What is being asked: Everything from the line with "Write a Blender" down to the line with "from math import sin, cos, pi, radians as rad" below must be printed exactly, those two lines included. Exclude pictures.

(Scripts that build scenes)
┏━━

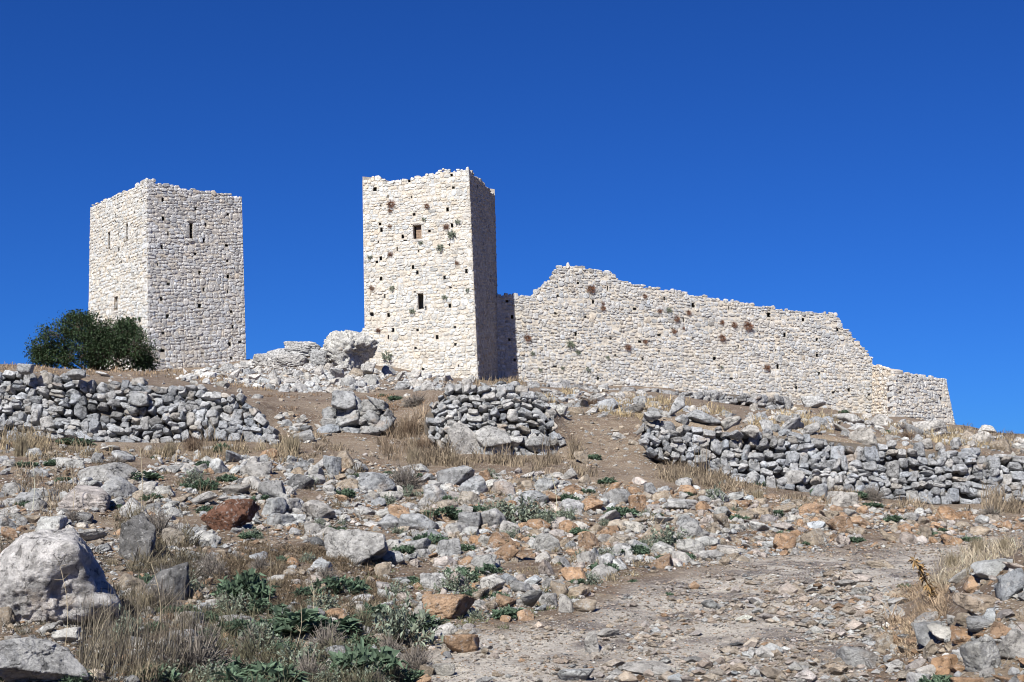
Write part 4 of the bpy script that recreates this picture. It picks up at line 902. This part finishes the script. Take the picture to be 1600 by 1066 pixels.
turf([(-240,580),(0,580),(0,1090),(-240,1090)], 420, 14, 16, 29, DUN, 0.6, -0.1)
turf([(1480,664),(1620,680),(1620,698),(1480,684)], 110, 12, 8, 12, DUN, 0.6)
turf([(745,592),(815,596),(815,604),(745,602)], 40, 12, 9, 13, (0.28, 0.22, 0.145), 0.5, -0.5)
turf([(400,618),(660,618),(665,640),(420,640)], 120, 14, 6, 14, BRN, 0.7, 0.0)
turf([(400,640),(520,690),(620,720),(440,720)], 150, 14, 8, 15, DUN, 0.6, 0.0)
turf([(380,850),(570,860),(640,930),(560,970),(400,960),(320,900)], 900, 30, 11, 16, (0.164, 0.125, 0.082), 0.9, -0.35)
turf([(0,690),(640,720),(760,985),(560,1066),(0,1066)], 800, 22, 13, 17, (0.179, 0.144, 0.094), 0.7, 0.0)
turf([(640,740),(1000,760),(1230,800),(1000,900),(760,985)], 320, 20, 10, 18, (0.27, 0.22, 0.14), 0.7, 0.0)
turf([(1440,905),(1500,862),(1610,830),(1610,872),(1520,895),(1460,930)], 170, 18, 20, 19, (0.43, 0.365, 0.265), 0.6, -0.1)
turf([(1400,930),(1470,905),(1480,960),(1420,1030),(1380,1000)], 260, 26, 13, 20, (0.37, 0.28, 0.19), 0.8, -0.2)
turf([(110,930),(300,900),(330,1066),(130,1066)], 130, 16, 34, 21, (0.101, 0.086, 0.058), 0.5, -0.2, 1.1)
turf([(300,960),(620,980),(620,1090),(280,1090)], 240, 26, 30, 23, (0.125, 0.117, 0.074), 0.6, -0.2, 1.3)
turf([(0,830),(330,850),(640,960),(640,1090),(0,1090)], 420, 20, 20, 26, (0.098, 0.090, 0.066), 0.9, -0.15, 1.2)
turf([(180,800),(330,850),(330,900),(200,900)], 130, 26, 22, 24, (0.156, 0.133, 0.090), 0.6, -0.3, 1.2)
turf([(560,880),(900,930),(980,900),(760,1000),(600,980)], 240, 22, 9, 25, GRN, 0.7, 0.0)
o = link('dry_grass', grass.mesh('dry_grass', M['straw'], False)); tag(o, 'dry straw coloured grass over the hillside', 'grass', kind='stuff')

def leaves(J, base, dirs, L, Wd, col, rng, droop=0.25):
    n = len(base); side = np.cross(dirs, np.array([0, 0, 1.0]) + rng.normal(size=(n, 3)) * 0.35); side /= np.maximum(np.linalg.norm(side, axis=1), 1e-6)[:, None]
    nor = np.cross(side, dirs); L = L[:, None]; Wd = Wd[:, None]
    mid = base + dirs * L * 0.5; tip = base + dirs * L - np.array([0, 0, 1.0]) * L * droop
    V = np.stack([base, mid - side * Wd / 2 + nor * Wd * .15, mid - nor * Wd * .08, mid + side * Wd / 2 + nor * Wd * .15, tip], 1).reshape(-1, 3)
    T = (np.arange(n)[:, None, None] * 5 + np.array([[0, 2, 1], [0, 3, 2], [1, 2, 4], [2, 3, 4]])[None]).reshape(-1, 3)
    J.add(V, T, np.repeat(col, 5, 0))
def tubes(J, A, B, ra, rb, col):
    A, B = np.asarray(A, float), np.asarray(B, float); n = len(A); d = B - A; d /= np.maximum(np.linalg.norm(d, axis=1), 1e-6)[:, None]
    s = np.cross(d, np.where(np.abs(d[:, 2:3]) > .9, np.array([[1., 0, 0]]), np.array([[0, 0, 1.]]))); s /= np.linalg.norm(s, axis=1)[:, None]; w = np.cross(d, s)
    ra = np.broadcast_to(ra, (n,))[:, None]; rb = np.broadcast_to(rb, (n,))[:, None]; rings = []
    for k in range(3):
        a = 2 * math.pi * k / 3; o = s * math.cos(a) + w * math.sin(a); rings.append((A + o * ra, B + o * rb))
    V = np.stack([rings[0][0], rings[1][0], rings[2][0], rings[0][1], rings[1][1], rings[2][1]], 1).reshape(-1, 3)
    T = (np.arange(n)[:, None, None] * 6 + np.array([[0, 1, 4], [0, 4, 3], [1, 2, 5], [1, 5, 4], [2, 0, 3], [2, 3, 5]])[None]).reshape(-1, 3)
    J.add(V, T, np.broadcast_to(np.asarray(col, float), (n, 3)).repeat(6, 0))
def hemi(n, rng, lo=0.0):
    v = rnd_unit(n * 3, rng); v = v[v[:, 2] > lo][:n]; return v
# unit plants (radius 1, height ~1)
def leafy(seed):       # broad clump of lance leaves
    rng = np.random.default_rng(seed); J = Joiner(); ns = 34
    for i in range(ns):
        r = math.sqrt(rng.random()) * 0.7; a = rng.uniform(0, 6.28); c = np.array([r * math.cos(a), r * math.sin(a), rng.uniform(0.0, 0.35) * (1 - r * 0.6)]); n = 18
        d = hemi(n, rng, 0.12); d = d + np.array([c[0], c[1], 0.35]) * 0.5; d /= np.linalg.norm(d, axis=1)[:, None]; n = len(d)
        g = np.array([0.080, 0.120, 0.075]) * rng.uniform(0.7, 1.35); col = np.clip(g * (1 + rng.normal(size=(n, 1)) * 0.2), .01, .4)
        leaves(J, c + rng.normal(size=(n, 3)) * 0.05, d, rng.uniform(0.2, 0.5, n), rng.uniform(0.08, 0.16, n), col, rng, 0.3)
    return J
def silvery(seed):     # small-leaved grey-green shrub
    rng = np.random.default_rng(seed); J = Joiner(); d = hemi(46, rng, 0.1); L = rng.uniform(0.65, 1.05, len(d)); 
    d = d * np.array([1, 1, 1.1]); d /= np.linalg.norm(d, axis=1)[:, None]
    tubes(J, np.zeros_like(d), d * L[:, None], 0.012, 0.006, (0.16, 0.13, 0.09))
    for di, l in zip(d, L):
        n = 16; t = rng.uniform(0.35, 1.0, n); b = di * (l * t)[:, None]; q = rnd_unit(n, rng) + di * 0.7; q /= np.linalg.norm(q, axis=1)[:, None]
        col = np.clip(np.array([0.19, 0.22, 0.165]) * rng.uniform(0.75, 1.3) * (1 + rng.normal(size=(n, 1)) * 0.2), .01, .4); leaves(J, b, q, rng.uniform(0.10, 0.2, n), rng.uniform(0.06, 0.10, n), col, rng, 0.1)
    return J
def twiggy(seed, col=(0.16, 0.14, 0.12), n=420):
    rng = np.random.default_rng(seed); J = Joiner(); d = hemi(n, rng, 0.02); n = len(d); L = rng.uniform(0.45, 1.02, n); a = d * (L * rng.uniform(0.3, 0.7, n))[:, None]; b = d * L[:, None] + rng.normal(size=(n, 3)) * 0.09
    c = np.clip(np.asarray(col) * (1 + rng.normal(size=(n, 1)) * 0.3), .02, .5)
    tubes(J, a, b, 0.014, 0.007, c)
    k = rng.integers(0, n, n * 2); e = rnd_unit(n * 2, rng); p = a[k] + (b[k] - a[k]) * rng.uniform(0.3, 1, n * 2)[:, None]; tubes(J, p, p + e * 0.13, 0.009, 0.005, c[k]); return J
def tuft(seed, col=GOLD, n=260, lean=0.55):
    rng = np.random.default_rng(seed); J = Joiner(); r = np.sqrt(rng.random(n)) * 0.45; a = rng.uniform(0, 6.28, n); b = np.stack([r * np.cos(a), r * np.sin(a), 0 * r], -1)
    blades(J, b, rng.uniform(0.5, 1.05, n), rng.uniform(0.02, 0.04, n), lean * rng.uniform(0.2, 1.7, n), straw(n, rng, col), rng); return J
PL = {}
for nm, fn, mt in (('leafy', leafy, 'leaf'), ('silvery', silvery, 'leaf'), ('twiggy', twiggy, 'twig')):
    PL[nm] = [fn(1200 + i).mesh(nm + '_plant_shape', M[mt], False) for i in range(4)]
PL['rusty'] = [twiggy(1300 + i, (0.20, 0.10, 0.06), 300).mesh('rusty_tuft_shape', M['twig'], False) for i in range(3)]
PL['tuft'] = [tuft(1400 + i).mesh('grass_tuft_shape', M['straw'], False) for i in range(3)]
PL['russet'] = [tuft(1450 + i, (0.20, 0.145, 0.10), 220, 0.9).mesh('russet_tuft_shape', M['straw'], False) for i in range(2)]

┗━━
┏━━

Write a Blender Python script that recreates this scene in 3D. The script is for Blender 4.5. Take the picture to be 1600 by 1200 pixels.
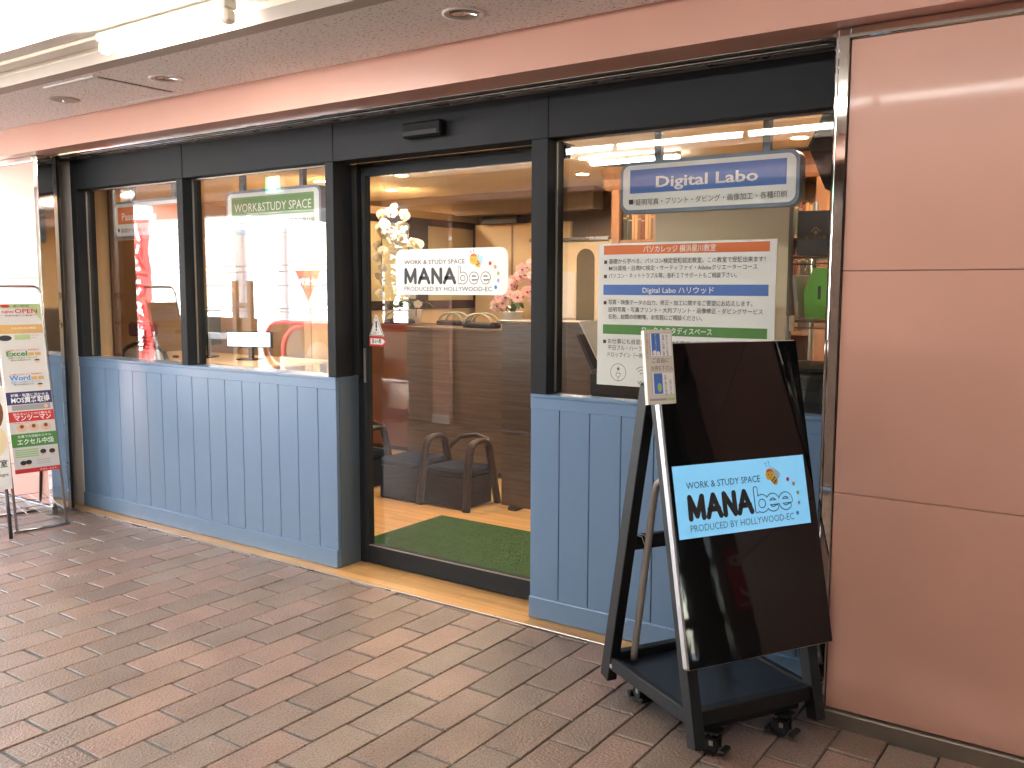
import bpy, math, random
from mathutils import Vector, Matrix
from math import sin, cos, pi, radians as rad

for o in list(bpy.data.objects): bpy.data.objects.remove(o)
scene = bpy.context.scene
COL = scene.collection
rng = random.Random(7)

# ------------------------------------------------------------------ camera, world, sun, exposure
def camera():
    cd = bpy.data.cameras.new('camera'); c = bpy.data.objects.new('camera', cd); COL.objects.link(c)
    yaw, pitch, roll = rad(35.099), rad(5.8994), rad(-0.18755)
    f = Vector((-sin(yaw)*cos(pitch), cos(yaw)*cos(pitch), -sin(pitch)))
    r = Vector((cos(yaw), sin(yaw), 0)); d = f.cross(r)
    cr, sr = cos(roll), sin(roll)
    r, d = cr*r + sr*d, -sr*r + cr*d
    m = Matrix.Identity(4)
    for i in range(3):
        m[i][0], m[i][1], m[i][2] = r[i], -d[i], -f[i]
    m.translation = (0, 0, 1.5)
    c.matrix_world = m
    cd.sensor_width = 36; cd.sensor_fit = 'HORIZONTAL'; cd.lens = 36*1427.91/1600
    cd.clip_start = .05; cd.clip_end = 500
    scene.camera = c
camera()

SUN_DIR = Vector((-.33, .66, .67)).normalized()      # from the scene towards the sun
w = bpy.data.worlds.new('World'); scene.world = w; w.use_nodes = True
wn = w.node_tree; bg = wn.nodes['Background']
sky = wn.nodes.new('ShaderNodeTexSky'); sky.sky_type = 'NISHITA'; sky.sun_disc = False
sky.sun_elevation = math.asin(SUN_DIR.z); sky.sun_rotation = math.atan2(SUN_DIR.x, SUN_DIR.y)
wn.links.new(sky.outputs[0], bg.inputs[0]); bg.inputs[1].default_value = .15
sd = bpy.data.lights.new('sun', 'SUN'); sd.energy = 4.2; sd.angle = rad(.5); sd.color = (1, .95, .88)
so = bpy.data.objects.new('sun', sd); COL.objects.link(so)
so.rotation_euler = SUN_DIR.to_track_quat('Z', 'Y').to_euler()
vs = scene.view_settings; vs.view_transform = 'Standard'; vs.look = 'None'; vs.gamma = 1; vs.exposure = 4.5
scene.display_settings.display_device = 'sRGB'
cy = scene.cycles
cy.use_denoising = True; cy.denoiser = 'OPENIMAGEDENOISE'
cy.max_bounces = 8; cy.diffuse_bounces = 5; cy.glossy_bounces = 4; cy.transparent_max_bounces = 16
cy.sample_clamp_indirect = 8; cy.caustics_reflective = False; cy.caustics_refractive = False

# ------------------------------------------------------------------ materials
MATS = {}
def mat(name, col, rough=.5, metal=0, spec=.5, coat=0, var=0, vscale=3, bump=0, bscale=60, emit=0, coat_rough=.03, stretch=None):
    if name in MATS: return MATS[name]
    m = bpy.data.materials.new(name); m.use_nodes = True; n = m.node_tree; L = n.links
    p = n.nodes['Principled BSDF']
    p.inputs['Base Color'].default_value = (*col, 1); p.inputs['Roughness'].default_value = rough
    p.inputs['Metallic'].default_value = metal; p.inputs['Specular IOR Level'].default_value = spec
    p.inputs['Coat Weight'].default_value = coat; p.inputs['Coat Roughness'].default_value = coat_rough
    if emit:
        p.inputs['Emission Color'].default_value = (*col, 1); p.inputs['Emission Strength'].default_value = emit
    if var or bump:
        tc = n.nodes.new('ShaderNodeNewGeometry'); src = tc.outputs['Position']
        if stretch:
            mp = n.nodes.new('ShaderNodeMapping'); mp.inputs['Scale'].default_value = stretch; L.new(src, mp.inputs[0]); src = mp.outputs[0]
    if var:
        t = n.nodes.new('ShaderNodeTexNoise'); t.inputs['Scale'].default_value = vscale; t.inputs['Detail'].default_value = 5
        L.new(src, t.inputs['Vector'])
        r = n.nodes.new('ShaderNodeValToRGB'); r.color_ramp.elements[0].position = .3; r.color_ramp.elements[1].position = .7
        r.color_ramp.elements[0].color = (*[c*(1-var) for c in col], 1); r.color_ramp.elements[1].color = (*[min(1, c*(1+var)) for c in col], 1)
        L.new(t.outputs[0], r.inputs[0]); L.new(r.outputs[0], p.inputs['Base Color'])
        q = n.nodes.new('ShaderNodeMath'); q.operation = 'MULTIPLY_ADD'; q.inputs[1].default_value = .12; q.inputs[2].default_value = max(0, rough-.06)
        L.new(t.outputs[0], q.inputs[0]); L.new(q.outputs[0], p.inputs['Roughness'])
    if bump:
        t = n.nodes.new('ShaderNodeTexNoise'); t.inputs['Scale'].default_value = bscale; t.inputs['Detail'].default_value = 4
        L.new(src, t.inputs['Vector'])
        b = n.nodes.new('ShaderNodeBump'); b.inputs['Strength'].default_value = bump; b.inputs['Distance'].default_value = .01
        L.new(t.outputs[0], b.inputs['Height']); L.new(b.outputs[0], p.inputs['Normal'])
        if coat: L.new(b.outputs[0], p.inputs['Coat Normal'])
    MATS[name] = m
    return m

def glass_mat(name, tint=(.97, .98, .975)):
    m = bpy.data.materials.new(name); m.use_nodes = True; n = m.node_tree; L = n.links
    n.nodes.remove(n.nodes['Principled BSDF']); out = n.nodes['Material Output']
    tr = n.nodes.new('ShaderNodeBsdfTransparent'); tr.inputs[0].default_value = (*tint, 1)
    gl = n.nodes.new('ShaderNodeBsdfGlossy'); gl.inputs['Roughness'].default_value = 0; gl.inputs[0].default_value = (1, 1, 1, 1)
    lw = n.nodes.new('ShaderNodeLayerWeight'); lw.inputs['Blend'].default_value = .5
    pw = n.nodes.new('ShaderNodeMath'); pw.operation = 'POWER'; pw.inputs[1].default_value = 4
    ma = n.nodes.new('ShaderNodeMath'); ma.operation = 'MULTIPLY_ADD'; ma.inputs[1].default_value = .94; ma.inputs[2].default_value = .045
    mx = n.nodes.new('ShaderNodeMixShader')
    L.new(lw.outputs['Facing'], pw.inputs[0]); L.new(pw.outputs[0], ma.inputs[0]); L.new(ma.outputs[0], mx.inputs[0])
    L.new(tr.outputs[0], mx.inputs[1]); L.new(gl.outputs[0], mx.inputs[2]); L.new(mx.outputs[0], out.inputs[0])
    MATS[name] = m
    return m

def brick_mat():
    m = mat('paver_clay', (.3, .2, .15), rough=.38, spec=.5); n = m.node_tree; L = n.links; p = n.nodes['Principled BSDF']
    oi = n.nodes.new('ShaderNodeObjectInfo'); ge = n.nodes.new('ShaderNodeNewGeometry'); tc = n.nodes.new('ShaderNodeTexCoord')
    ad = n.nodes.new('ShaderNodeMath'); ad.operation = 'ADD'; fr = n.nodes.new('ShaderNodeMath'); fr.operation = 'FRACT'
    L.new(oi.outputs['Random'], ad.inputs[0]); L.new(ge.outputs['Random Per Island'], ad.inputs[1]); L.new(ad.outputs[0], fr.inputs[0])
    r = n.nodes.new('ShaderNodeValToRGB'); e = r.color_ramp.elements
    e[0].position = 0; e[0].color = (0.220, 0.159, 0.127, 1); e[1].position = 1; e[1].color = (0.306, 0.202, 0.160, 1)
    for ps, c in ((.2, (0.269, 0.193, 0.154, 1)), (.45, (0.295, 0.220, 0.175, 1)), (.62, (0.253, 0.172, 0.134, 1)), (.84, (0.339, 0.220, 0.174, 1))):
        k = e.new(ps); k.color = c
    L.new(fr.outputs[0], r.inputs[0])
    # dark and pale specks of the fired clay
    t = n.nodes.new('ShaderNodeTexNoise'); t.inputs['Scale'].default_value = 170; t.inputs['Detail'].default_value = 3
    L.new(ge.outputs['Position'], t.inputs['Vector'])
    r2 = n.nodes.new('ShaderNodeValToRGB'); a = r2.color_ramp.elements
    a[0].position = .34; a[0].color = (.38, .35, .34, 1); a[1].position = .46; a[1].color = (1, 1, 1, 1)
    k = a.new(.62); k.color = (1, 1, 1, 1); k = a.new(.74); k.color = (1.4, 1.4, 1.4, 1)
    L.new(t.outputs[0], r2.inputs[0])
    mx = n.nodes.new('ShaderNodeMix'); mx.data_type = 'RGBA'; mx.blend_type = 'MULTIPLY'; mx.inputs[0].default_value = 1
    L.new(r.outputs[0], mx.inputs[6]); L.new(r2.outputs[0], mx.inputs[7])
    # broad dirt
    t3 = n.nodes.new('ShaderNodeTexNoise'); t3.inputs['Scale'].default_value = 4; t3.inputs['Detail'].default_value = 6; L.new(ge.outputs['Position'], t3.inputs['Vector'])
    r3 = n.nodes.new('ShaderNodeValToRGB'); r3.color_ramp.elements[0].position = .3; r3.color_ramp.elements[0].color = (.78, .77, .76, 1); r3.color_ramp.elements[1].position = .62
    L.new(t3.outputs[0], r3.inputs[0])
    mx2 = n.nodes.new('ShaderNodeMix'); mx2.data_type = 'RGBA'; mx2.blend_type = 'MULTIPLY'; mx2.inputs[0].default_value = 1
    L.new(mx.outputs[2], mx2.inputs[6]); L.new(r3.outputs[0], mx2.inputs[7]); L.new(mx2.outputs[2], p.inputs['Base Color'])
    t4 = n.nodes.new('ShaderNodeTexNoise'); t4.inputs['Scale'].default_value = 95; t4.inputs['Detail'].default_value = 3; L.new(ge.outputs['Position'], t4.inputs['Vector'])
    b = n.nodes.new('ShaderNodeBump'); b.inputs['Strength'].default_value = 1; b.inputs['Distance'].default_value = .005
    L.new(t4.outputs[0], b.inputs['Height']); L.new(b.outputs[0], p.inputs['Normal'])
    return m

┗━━
┏━━

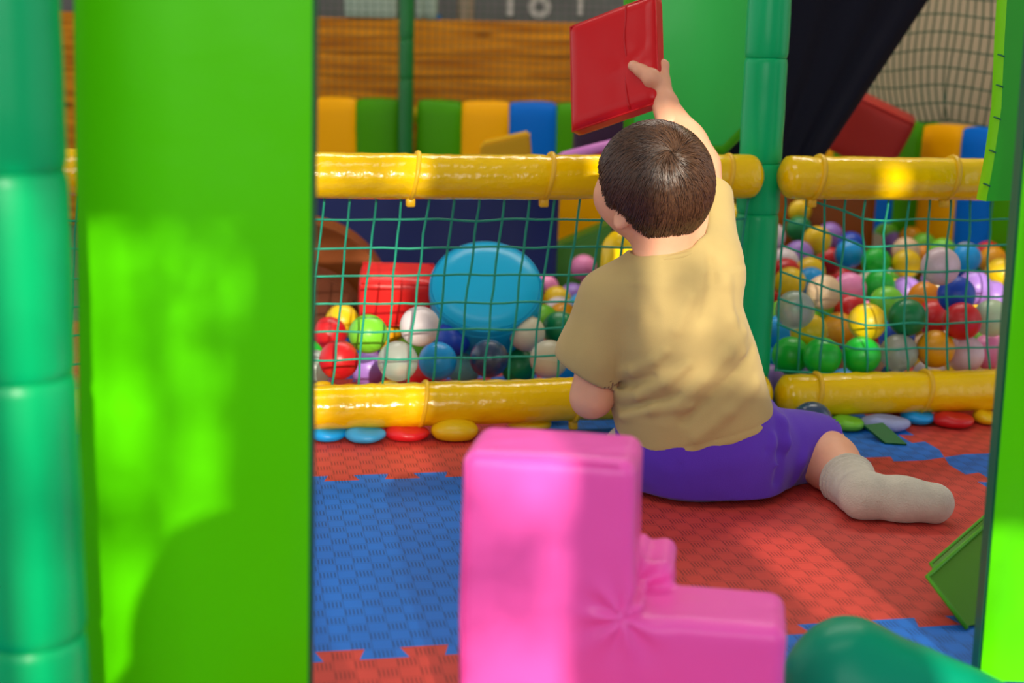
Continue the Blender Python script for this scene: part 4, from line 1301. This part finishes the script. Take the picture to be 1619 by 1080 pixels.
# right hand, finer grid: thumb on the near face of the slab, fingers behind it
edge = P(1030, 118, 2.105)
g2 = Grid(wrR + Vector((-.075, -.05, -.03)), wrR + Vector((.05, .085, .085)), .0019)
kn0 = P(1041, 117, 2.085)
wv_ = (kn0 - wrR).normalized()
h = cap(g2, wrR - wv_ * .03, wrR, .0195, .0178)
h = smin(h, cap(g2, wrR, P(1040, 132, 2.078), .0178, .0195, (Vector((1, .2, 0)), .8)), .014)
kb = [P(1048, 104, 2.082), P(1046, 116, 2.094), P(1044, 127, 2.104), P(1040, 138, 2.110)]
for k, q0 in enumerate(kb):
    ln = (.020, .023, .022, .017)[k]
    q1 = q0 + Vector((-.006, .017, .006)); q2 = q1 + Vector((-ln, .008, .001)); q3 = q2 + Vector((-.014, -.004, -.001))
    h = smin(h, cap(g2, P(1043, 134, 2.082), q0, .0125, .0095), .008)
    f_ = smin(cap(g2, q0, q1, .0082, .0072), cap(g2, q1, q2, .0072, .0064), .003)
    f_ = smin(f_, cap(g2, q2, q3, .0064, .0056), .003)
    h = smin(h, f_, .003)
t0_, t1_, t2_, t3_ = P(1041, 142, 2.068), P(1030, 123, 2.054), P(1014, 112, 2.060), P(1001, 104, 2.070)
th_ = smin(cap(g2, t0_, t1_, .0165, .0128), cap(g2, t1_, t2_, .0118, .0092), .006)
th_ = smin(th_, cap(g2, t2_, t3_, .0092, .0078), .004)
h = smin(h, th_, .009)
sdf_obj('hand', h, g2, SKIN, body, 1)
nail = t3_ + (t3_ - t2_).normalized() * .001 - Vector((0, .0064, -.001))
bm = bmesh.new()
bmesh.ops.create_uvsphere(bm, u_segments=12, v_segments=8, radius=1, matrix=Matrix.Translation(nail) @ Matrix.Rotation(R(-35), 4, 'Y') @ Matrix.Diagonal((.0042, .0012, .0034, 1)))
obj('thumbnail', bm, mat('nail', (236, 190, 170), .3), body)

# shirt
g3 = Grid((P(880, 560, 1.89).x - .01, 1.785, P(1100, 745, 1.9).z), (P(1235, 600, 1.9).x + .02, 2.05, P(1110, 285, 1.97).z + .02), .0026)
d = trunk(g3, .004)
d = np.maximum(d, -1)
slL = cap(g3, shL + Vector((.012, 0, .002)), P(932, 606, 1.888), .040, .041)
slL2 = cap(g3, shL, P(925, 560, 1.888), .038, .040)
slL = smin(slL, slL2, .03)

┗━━

Finished answer:
Write a Blender Python script that recreates this scene in 3D. The script is for Blender 4.5. Take the picture to be 1600 by 1200 pixels.
import bpy, math, random
from mathutils import Vector, Matrix
from math import sin, cos, pi, radians as rad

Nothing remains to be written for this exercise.